Quote every line of the material beneath this one.

* begin *

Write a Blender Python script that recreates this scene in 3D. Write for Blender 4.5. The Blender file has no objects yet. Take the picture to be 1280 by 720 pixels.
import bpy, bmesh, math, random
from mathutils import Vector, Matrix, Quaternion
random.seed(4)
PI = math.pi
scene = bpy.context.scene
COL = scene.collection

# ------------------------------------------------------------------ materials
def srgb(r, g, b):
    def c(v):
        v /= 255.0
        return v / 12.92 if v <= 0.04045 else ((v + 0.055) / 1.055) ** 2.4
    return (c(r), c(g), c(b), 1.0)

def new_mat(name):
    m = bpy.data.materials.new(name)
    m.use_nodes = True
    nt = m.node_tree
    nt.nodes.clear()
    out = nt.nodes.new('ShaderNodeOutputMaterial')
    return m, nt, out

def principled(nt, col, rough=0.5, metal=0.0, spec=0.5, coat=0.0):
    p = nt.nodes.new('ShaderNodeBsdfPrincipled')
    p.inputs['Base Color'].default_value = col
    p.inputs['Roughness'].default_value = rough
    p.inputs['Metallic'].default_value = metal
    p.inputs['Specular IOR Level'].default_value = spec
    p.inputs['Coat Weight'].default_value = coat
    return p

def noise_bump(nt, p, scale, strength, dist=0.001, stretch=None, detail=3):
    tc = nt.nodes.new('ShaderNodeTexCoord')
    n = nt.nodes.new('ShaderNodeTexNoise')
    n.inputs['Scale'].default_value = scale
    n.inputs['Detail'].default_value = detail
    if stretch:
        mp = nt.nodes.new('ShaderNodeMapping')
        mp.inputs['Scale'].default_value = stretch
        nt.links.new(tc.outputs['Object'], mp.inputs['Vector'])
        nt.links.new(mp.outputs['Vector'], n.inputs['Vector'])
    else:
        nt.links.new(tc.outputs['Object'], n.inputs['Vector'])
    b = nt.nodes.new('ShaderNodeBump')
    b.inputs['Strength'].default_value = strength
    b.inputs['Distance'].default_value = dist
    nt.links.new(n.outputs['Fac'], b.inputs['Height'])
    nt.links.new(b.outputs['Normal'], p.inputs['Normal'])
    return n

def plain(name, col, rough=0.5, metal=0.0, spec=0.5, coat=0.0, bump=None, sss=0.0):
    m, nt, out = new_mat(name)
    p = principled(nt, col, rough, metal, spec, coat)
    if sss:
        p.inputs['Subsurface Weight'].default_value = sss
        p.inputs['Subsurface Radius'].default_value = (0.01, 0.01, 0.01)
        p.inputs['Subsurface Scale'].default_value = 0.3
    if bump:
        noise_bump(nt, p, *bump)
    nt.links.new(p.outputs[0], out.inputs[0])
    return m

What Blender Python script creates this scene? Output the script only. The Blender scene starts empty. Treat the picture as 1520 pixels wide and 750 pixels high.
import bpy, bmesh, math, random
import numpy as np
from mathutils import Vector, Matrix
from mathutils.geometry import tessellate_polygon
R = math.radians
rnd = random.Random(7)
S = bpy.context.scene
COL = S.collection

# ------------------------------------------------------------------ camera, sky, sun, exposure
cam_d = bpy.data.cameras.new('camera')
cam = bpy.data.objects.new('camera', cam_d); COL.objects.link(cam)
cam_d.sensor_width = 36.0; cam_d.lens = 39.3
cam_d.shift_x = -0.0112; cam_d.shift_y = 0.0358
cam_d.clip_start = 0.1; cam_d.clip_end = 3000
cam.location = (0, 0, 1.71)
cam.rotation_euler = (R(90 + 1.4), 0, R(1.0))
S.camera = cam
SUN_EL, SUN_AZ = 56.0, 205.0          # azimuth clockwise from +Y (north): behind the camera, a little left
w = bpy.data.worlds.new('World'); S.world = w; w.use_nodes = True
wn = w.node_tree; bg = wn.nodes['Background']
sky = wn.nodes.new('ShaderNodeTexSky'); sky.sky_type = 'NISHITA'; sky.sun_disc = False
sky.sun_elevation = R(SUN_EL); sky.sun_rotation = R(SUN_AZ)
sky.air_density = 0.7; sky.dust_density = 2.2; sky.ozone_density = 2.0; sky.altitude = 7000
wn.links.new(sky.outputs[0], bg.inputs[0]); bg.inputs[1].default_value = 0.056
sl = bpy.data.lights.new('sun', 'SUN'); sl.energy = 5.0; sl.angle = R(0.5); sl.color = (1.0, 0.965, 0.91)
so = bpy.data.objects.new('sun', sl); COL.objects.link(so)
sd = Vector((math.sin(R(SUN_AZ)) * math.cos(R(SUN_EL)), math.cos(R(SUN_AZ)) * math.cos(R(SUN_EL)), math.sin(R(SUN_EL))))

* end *

◆ TASK ANSWER ◆
Write a Blender Python script that recreates this scene in 3D. Write for Blender 4.5. The Blender file has no objects yet. Take the picture to be 1280 by 720 pixels.
import bpy, bmesh, math, random
from mathutils import Vector, Matrix, Quaternion
random.seed(4)
PI = math.pi
scene = bpy.context.scene
COL = scene.collection

# ------------------------------------------------------------------ materials
def srgb(r, g, b):
    def c(v):
        v /= 255.0
        return v / 12.92 if v <= 0.04045 else ((v + 0.055) / 1.055) ** 2.4
    return (c(r), c(g), c(b), 1.0)

def new_mat(name):
    m = bpy.data.materials.new(name)
    m.use_nodes = True
    nt = m.node_tree
    nt.nodes.clear()
    out = nt.nodes.new('ShaderNodeOutputMaterial')
    return m, nt, out

def principled(nt, col, rough=0.5, metal=0.0, spec=0.5, coat=0.0):
    p = nt.nodes.new('ShaderNodeBsdfPrincipled')
    p.inputs['Base Color'].default_value = col
    p.inputs['Roughness'].default_value = rough
    p.inputs['Metallic'].default_value = metal
    p.inputs['Specular IOR Level'].default_value = spec
    p.inputs['Coat Weight'].default_value = coat
    return p

def noise_bump(nt, p, scale, strength, dist=0.001, stretch=None, detail=3):
    tc = nt.nodes.new('ShaderNodeTexCoord')
    n = nt.nodes.new('ShaderNodeTexNoise')
    n.inputs['Scale'].default_value = scale
    n.inputs['Detail'].default_value = detail
    if stretch:
        mp = nt.nodes.new('ShaderNodeMapping')
        mp.inputs['Scale'].default_value = stretch
        nt.links.new(tc.outputs['Object'], mp.inputs['Vector'])
        nt.links.new(mp.outputs['Vector'], n.inputs['Vector'])
    else:
        nt.links.new(tc.outputs['Object'], n.inputs['Vector'])
    b = nt.nodes.new('ShaderNodeBump')
    b.inputs['Strength'].default_value = strength
    b.inputs['Distance'].default_value = dist
    nt.links.new(n.outputs['Fac'], b.inputs['Height'])
    nt.links.new(b.outputs['Normal'], p.inputs['Normal'])
    return n

def plain(name, col, rough=0.5, metal=0.0, spec=0.5, coat=0.0, bump=None, sss=0.0):
    m, nt, out = new_mat(name)
    p = principled(nt, col, rough, metal, spec, coat)
    if sss:
        p.inputs['Subsurface Weight'].default_value = sss
        p.inputs['Subsurface Radius'].default_value = (0.01, 0.01, 0.01)
        p.inputs['Subsurface Scale'].default_value = 0.3
    if bump:
        noise_bump(nt, p, *bump)
    nt.links.new(p.outputs[0], out.inputs[0])
    return m

What Blender Python script creates this scene? Output the script only. The Blender scene starts empty. Treat the picture as 1520 pixels wide and 750 pixels high.
import bpy, bmesh, math, random
import numpy as np
from mathutils import Vector, Matrix
from mathutils.geometry import tessellate_polygon
R = math.radians
rnd = random.Random(7)
S = bpy.context.scene
COL = S.collection

# ------------------------------------------------------------------ camera, sky, sun, exposure
cam_d = bpy.data.cameras.new('camera')
cam = bpy.data.objects.new('camera', cam_d); COL.objects.link(cam)
cam_d.sensor_width = 36.0; cam_d.lens = 39.3
cam_d.shift_x = -0.0112; cam_d.shift_y = 0.0358
cam_d.clip_start = 0.1; cam_d.clip_end = 3000
cam.location = (0, 0, 1.71)
cam.rotation_euler = (R(90 + 1.4), 0, R(1.0))
S.camera = cam
SUN_EL, SUN_AZ = 56.0, 205.0          # azimuth clockwise from +Y (north): behind the camera, a little left
w = bpy.data.worlds.new('World'); S.world = w; w.use_nodes = True
wn = w.node_tree; bg = wn.nodes['Background']
sky = wn.nodes.new('ShaderNodeTexSky'); sky.sky_type = 'NISHITA'; sky.sun_disc = False
sky.sun_elevation = R(SUN_EL); sky.sun_rotation = R(SUN_AZ)
sky.air_density = 0.7; sky.dust_density = 2.2; sky.ozone_density = 2.0; sky.altitude = 7000
wn.links.new(sky.outputs[0], bg.inputs[0]); bg.inputs[1].default_value = 0.056
sl = bpy.data.lights.new('sun', 'SUN'); sl.energy = 5.0; sl.angle = R(0.5); sl.color = (1.0, 0.965, 0.91)
so = bpy.data.objects.new('sun', sl); COL.objects.link(so)
sd = Vector((math.sin(R(SUN_AZ)) * math.cos(R(SUN_EL)), math.cos(R(SUN_AZ)) * math.cos(R(SUN_EL)), math.sin(R(SUN_EL))))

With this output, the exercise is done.